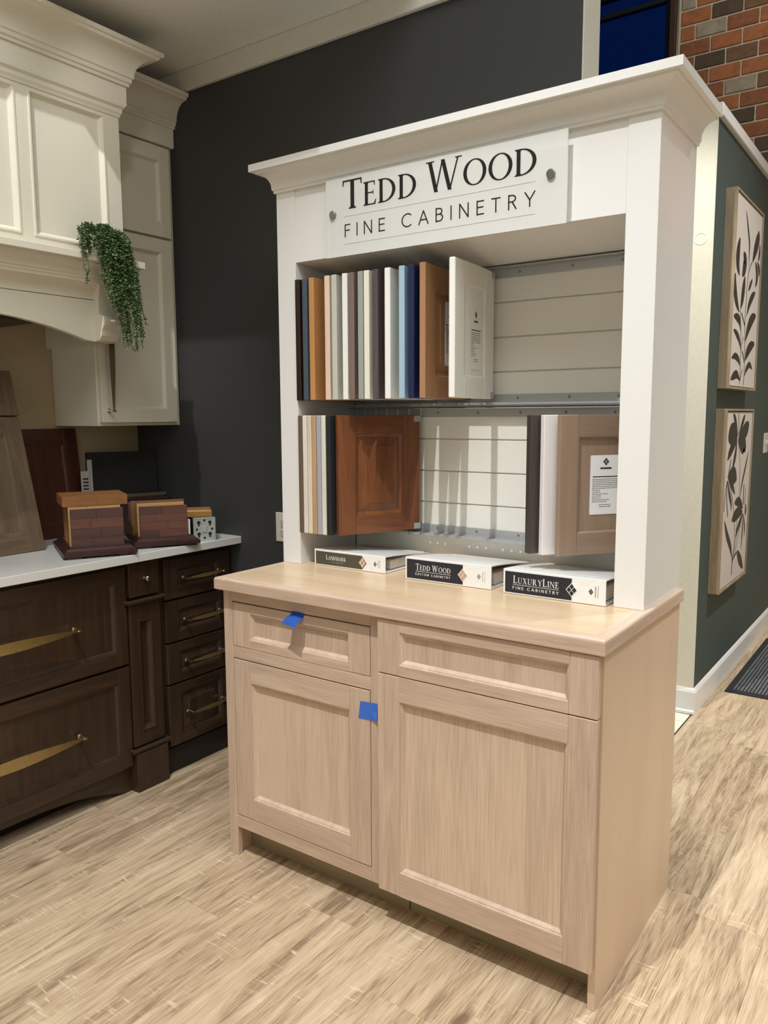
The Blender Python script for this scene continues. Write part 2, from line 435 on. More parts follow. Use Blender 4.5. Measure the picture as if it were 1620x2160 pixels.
bm = bmesh.new(); cyl(bm, f(0, .0055, 0), f(0, .0075, 0), .003); obj('screw', done(bm), nickel, ou)

# ------------------------------------------------------------------ framed panel fronts
def front(name, w, h, t, f, mats, parent, st=.07, rt=.03, prof=.013, depth=.007, raised=False, ch=.0012, rb_=None, local=False, pmat=None):
    """frame (stiles + rails) with a moulded inner edge and a panel.  f(a, o, h)."""
    mv, mh = mats[0], mats[1]
    rb_ = rt if rb_ is None else rb_
    bm = bmesh.new()
    box(bm, 0, st, 0, t, 0, h, c=ch, f=f, mi=0); box(bm, w-st, w, 0, t, 0, h, c=ch, f=f, mi=0)
    box(bm, st, w-st, 0, t, 0, rb_, c=ch*.35, f=f, mi=1); box(bm, st, w-st, 0, t, h-rt, h, c=ch*.35, f=f, mi=1)
    fr_ = obj(name, done(bm), [mv, mh], parent, local=local)
    def ring(i, o): return [f(a, o, b) for a, b in ((st+i, rb_+i), (w-st-i, rb_+i), (w-st-i, h-rt-i), (st+i, h-rt-i))]
    bm = bmesh.new()
    d = depth
    loops(bm, [ring(-.0005, t-.0004), ring(prof*.12, t-.0003), ring(prof*.22, t-d*.30), ring(prof*.40, t-d*.34), ring(prof*.60, t-d*.50), ring(prof*.82, t-d*.8), ring(prof, t-d), ring(prof+.001, t-d-.001)], 0)
    obj('moulding', done(bm), mv, fr_, local=local)
    bm = bmesh.new()
    if raised:
        loops(bm, [ring(prof, t-d-.001), ring(prof+.003, t-d-.001), ring(prof+.026, t-.0035), ring(prof+.028, t-.0015), ring(min(w, h)*.25, t-.0015)], 0, False, True)
    else:
        loops(bm, [ring(prof-.001, t-d-.0006), ring(min(w-2*st, h-rt-rb_)*.3, t-d-.0006)], 0, False, True)
    obj('panel', done(bm), pmat or mv, fr_, local=local)
    return fr_

# ------------------------------------------------------------------ hutch base cabinet
W = 1.22
cab = thing('base_cabinet', 'light oak base cabinet under the white display hutch', 'cabinet', (-W/2, .3, 0))
bm = bmesh.new()
box(bm, -W, -W+.019, .0195, .612, 0, .876); obj('side_panel', done(bm), oak_side, cab)
bm = bmesh.new()
box(bm, -.019, 0, 0, .612, 0, .876, c=.001); obj('side_panel', done(bm), oak_side, cab)
bm = bmesh.new()
# face frame of the inset half
box(bm, -W, -1.184, 0, .019, 0, .876, c=.001, mi=0)
box(bm, -.652, -.60, 0, .019, .10, .876, c=.0008, mi=0)
box(bm, -1.184, -.652, 0, .019, .840, .876, c=.0005, mi=1)
box(bm, -1.184, -.652, 0, .019, .660, .697, c=.0005, mi=1)
box(bm, -1.184, -.652, 0, .019, .100, .140, c=.0005, mi=1)
box(bm, -.60, -.019, .0, .019, .10, .876, mi=0)
obj('face_frame', done(bm), [oak_v, oak_h], cab)
obj('toe_board', B(-W+.019, -.575, .075, .09, 0, .10), toe_ply, cab)
obj('toe_board', B(-.572, -.019, .078, .092, 0, .105), toe_ply, cab)
obj('bottom_panel', B(-W+.019, -.019, .02, .60, .10, .118), toe_ply, cab)
obj('back_panel', B(-W+.019, -.019, .60, .608, .10, .87), toe_ply, cab)
def fhutch(x0, y0, z0):
    return lambda a, o, h: Vector((x0+a, y0-o, z0+h))
front('drawer', .5275, .1375, .019, fhutch(-1.1820, .019, .6985), (oak_v, oak_h), cab, st=.0715, rt=.026, prof=.013, depth=.0115)
front('door', .5275, .5140, .019, fhutch(-1.1820, .019, .1425), (oak_v, oak_h), cab, st=.0715, rt=.067, prof=.013, depth=.0115, pmat=oak_panel)
front('drawer', .608, .1470, .021, fhutch(-.613, -.001, .7265), (oak_v, oak_h), cab, st=.0695, rt=.028, prof=.013, depth=.0115)
front('door', .608, .6180, .021, fhutch(-.613, -.001, .1055), (oak_v, oak_h), cab, st=.0695, rt=.067, prof=.013, depth=.0115, pmat=oak_panel)

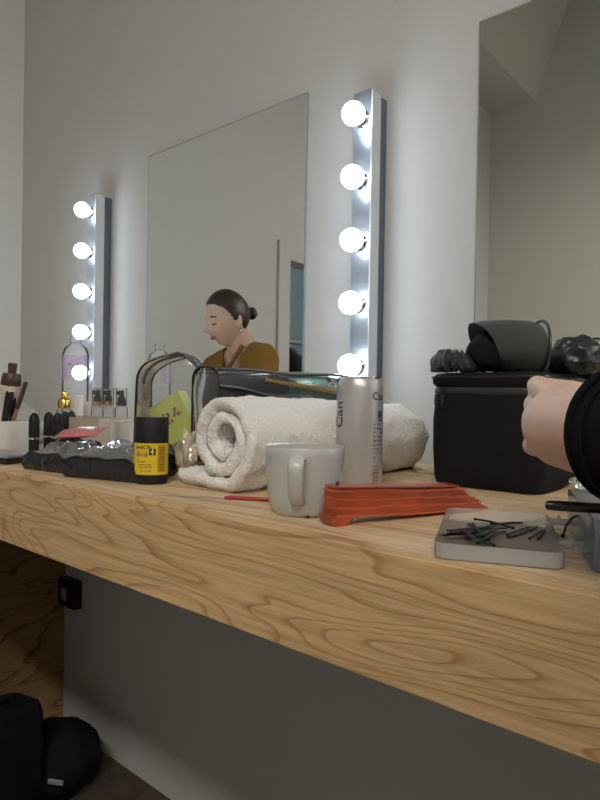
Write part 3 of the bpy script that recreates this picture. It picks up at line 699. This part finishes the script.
# flat vinyl pouches
def flat_pouch(c0, c1, depth, h, label, seed):
    ax = c1-c0; w = ax.length; t = thing('vinyl_pouch', label, 'pouch', c0, math.atan2(ax.y, ax.x), 'flat clear pouches')
    NX, NY = 16, 12
    def top(x, y): 
        e = min(1, min(x, w-x)/.012)*.25+.75
        return Vector((x, y, (h-.004+.010*math.sin(PI*x/w)*math.sin(PI*y/depth)+(.25+.75*min(1, y/.025))*(.011*noise.noise(Vector((x*34, y*34, seed)))+.005*noise.noise(Vector((x*80, y*80, seed+3))))+.014*y/depth)*e))
    b = nb(); g = [[b.verts.new(top(w*i/NX, depth*j/NY)) for i in range(NX+1)] for j in range(NY+1)]
    for j in range(NY):
        for i in range(NX): b.faces.new((g[j][i], g[j][i+1], g[j+1][i+1], g[j+1][i]))
    obj('clear_top', b, M_shiny, t)
    per = [(w*i/NX, 0) for i in range(NX+1)]+[(w, depth*j/NY) for j in range(1, NY+1)]+[(w*i/NX, depth) for i in range(NX-1, -1, -1)]+[(0, depth*j/NY) for j in range(NY-1, 0, -1)]
    cxy = Vector((w/2, depth/2, 0))
    def side(p, u):
        q = top(*p); bul = .004*math.sin(PI*u)+.0025*noise.noise(Vector((p[0]*60, p[1]*60+u*3, seed+9)))
        d = Vector((p[0], p[1], 0))-cxy; d.normalize(); return Vector((q.x, q.y, max(.0006, q.z*u)))+d*bul
    b = nb(); rings = [[side(p, u) for p in per] for u in (0, .25, .5, .75, 1)]; loft(b, rings, True, False); obj('dark_side', b, mat('smoky_vinyl', (.018, .018, .021), .15, bump=.5, bscale=60), t)
    b = nb(); tube(b, [top(*p)+Vector((0, 0, .0005)) for p in per], .0018, 6, closed=True); obj('piping', b, M_trim, t)
    b = nb(); rows = []
    for j in range(7): rows.append([b.verts.new(Vector((w*(.06+.88*i/9), depth*(.08+.84*j/6), h*.62+.006*noise.noise(Vector((i*.9, j*.9, seed)))))) for i in range(10)])
    for j in range(6):
        for i in range(9): b.faces.new((rows[j][i], rows[j][i+1], rows[j+1][i+1], rows[j+1][i]))
    obj('inner_layer', b, mat('inner_grey', (.20, .20, .21), .6), t)
    return t
flat_pouch(G(65, 477), G(135, 483.5), .085, .032, 'larger flat clear vinyl pouch beside the deodorant, crumpled shiny top', 2)
flat_pouch(G(24, 469), G(63, 474), .075, .029, 'smaller flat clear vinyl pouch beside the dark palette', 6)
# pink packet lying on the pouches
b = nb(); NX, NY = 12, 8; w, d = .070, .042
fr = [[None]*(NX+1) for _ in range(NY+1)]; bk = [[None]*(NX+1) for _ in range(NY+1)]
for j in range(NY+1):
    for i in range(NX+1):
        x = w*(i/NX-.5); y = d*(j/NY-.5); hh = .007*math.sqrt(max(0, math.sin(PI*i/NX)*math.sin(PI*j/NY)))+.002*noise.noise(Vector((x*70, y*70, 1)))*math.sin(PI*i/NX)
        fr[j][i] = b.verts.new((x, y, .0078+hh)); bk[j][i] = b.verts.new((x, y, .0075-hh*.8))
for j in range(NY):
    for i in range(NX):
        b.faces.new((fr[j][i], fr[j][i+1], fr[j+1][i+1], fr[j+1][i])); b.faces.new((bk[j][i], bk[j+1][i], bk[j+1][i+1], bk[j][i+1]))
o = obj('sachet', b, M_pink, loc=G(81, 437.5, ZC+.047), rot=(math.radians(14), math.radians(-4), math.radians(34))); tag(o, 'pink sachet lying on top of the larger clear pouch', 'packet')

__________

# [Request]
Please restate the material above line by line, exactly, beginning at its first line and ending with the line that contains "bm = bmesh.new();", without any pictures.

# [Exercise response]
The Blender Python script for this scene continues. Write part 2, from line 435 on. More parts follow. Use Blender 4.5. Measure the picture as if it were 1620x2160 pixels.
bm = bmesh.new(); cyl(bm, f(0, .0055, 0), f(0, .0075, 0), .003); obj('screw', done(bm), nickel, ou)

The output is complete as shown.